I once wrote a letter to Bush Daddy in 1991 regarding his budget cuts to public libraries. I received a letter with his signature (yeah, right) thanking me for my support for the troops in the Gulf War.

I sent a valentine to Dorothy Hammill and she sent me an autographed picture. Pretty heady stuff when you’re 8. If only Dorothy Hammill were in the Senate.

It hasn’t been discussed in a couple of years, I guess, but my government of choice would be a libertarian monarchy.

Bravo, then. I double-checked to see if it had been published recently and I hadn’t noticed (though I’m sure I would’ve remembered it), but I didn’t see it, so I wasn’t sure if you had actually sent it in or not. A friend of mine got a letter published during the evolution uproar a few months ago. (Even got a mention in an irate letter a few days later! I was so proud.) The next time I talk to her, I’ll ask how long it took for her letter to be published after she sent it in.

Actually, it was probably his interns (or paid staff) that read/replied to your letter in the first place.

Doesn’t say much for his hiring abilities, though.

One of the best political response letters I ever saw (and yes, I suppose it could have been faked but read on) was from Dennis Kucinich responding to someone’s concern over President Bush’s Mars plans and “the terrible secret of space” (an ICQ prank from Something Awful and later a flash video). The response was dead serious about it. Fake? Maybe, but again, this IS Dennis Kucinich.

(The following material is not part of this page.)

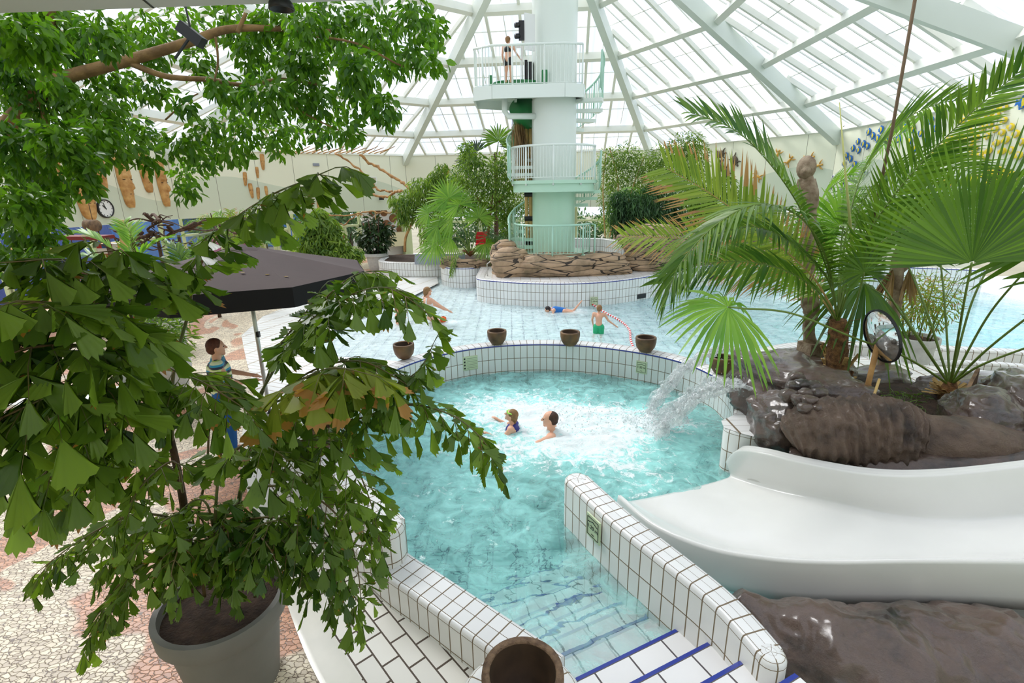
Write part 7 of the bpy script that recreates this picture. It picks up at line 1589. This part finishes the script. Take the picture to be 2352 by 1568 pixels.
# carved driftwood statue
t = thing('wooden_statue', 'tall weathered carved wooden figure on a block beside the palms', 'statue', (4.28, 6.95, .95)); S = lambda x, y: aty(x, y, 6.95)
mb = MB(); b_ = S(1862, 805); mb.box(b_, (.27, .24, .26), rz=.3); mb.build('plinth', M_STATUE, t)
q_ = [S(1861, 790), S(1857, 745), S(1864, 720), S(1860, 690), S(1852, 640), S(1858, 600), S(1856, 560), S(1858, 520), S(1860, 470)]
sp_ = spline(q_, 5); mb = MB(); rr = [.085, .075, .10, .115, .09, .085, .10, .085, .085]; rs = [v.x for v in spline([(r, 0, 0) for r in rr], 5)]; mb.tube(sp_, [r*(1+.07*math.sin(i*1.9)) for i, r in enumerate(rs)], 16); mb.build('lower_body', M_STATUE, t, True)
mb = MB(); mb.tube(spline([S(1858, 480), S(1856, 455), S(1853, 430), S(1852, 405)], 5), [.10, .11, .115, .12, .12, .125, .13, .13, .13, .12, .115, .11, .10, .09, .08, .08], 16); mb.build('torso', M_STATUE, t, True)
mb = MB(); mb.ball(S(1852, 385), (.115, .12, .15), 20); mb.ball(S(1846, 390)+Vector((0, -.05, -.02)), (.07, .08, .09), 14); mb.cap(S(1842, 384)+Vector((0, -.08, 0)), S(1840, 394)+Vector((0, -.1, 0)), .02, .03, 8); mb.build('head', M_STATUE, t, True)
for s in (-1, 1): mb = MB(); mb.tube(spline([S(1853+s*15, 412), S(1853+s*20, 440), S(1853+s*12, 462), S(1853+s*2, 468)+Vector((0, -.1, 0))], 5), .032, 8); mb.build('arm', M_STATUE, t, True)
# round mirror on a driftwood stand
cm = aty(2024, 772, 5.6); t = thing('round_mirror', 'large round safety mirror in a black rim on a stick stand', 'mirror', (cm.x, cm.y, .74))
Mm = Vector((-.9, .02, -.22)).to_track_quat('Z', 'Y').to_matrix()
mir = NT('convex_mirror'); mir.p.inputs['Metallic'].default_value = .95; mir.p.inputs['Roughness'].default_value = .05; mir.p.inputs['Base Color'].default_value = (.8, .84, .82, 1)
mb = MB(); mb.lathe([(.001, .06), (.12, .052), (.22, .03), (.30, .0)], cm, 40, M=Mm); mb.build('mirror_glass', mir.m, t, True)
mb = MB(); mb.lathe([(.30, .01), (.315, .01), (.315, -.02), (.001, -.02)], cm, 40, M=Mm); mb.build('rim', M_DARKM, t)
mb = MB(); mb.tube([cm+Vector((0, .03, -.1)), Vector((cm.x-.02, cm.y+.05, .7))], .03, 8); mb.build('pole', M_DRIFT, t, True)
for i in range(6): a = i*1.05; mb = MB(); mb.tube([Vector((cm.x, cm.y+.05, 1.12)), Vector((cm.x+.16*math.cos(a), cm.y+.05+.16*math.sin(a), .70))], .02, 7); mb.build('stick', M_DRIFT, t, True)
mb = MB(); a, b = aty(2020, 870, 5.2), aty(1995, 945, 5.0); mb.tube([a, b], .014, 6); tag(mb.build('marker_stake', M_BAMBOO, smooth=True), 'thin dead stake standing among the ground ferns before the mirror', 'stake')
mb = MB(); a, b = onz(2190, 980, .8), onz(2232, 905, .95); mb.beam(a+Vector((0, 0, .05)), b+Vector((0.1, .1, .12)), .035, .38, up=(0, 0, 1)); tag(mb.build('stone_slab', M_RUST), 'thin brown stone slab standing on edge between soil and right rocks', 'slab')
q = onz(2250, 900, 1.0); mb = MB(); mb.ball(q, (.06, .05, .11), 10); tag(mb.build('dry_pod', M_STATUE, smooth=True), 'shrivelled grey seed pod hanging by the stone slab', 'pod')
# cables above the palms
a, b = aty(2112, -60, 6.0), aty(1985, 600, 6.2); mb = MB(); mb.tube([a, a.lerp(b, .5)+Vector((.03, 0, 0)), b], .017, 8); tag(mb.build('hanging_rope', M_ROPE, smooth=True), 'thick brown rope hanging from the roof into the feather palm', 'rope')
mb = MB(); mb.tube([aty(1928, 235, 6.6), aty(1940, 380, 6.6), aty(1958, 570, 6.6)], [.006, .012, .02], 7); tag(mb.build('bare_palm_spear', plain('pale_spear', rgb(206, 206, 130), .6), smooth=True), 'pale yellow bare palm spear rising beside the brown rope', 'palm spear')
# water jets from the rock into the whirlpool
def jet(name, label, p0, p1, up, w0, w1, sub=7):
    p0, p1 = Vector(p0), Vector(p1); mb = MB(); t = thing(name, label, 'water jet', p0, 'water jets from the rocks')
    def P_(u, k): q = p0.lerp(p1, u); q.z = p0.z+(p1.z-p0.z)*u*u+up*4*u*(1-u)*.5; return q
    sd = (p1-p0).cross(Vector((0, 0, 1))).normalized()
    for s in range(sub):
        off = (s/(sub-1)-.5); pts = []; rs = []
        for i in range(26): u = i/25; w = w0+(w1-w0)*u; q = P_(u, s)+sd*off*w*1.6+Vector((0, 0, .03*math.sin(9*u+s)*u)); q += Vector(RNG.normal(0, .012+.03*u, 3)); pts.append(q); rs.append((.014+.042*u)*RNG.uniform(.4, 1.5))
        mb.tube(pts, rs, 7)
    mb.build('stream', M_SPLASH, t, True)
    mb = MB()
    for i in range(150): u = RNG.random()**.6; w = w0+(w1-w0)*u; q = P_(u, 0)+sd*RNG.normal(0, w)+Vector((0, 0, RNG.normal(0, .06+.1*u))); mb.ball(q, RNG.uniform(.004, .013), 6)
    o = mb.build('droplets', M_SPLASH, t, True); o['kind'] = 'stuff'
jet('water_jet', 'upper arc of splashing water shooting from the jet rock over the bowl', (3.55, 6.85, .98), (2.2, 7.45, .02), .55, .04, .32)
jet('water_jet', 'middle thin arc of water between the two larger jets', (3.3, 6.3, .82), (2.15, 6.95, .02), .22, .03, .25, 4)
jet('water_jet', 'lower arc of splashing water from the jet rock towards the slide', (3.3, 6.0, .80), (2.1, 6.6, .02), .42, .04, .30)
for cx, cy, r, n, lb in ((2.1, 6.9, .5, 420, 'spray of droplets where the jets hit the whirlpool'), (1.2, 7.2, .8, 260, 'spray of droplets over the churned foam beside the bathers')):
    mb = MB()
    for i in range(n): a = RNG.uniform(0, 6.28); d = r*RNG.random()**.6; mb.ball((cx+d*math.cos(a), cy+d*math.sin(a)*.8, .02+abs(RNG.normal(0, .12))*(1-d/r*.5)), RNG.uniform(.004, .014), 6)
    tag(mb.build('water_spray', MATS.get('foam_droplet') or plain('foam_droplet', rgb(240, 248, 248), .3), smooth=True), lb, 'spray', kind='stuff')
q = Vector((6.6, 7.9, .4)); mb = MB(); mb.tube(spline([(6.2, 8.35, .42), (6.25, 8.15, .40), (6.3, 7.95, .25), (6.3, 7.8, .13)], 5), [.05, .07, .09, .1, .12, .13, .14, .15, .16, .17, .17, .18, .18, .18, .18, .18], 10, flat=2.2); tag(mb.build('small_cascade', M_SPLASH, smooth=True), 'small sheet of water spilling over white tiles behind the mirror', 'cascade')
# trailing nozzle and bottle, small things near the rock face
q = aty(1432, 533, 19.0); t = thing('bottle', 'small white bottle standing on the rock below the dark weeping bush', 'bottle', q); mb = MB(); mb.lathe([(.001, -.12), (.07, -.12), (.07, .06), (.03, .12), (.03, .16), (.001, .16)], q, 14); mb.build('body', M_WHITE, t, True); mb = MB(); mb.lathe([(.035, .14), (.035, .19), (.001, .19)], q, 10); mb.build('cap', M_DARKM, t)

The paper ran the letter today. link. It’s not my letter verbatim, but the basic idea is there. We’ll see what happens from there. The paper ran a letter yesterday from a guy who outed himself in the last line, and he had a similar point to mine. I have no doubt that some of the more conservative of the populace here will see two consecutive days of pro-gay letters and decide that the KTN has a gay agenda.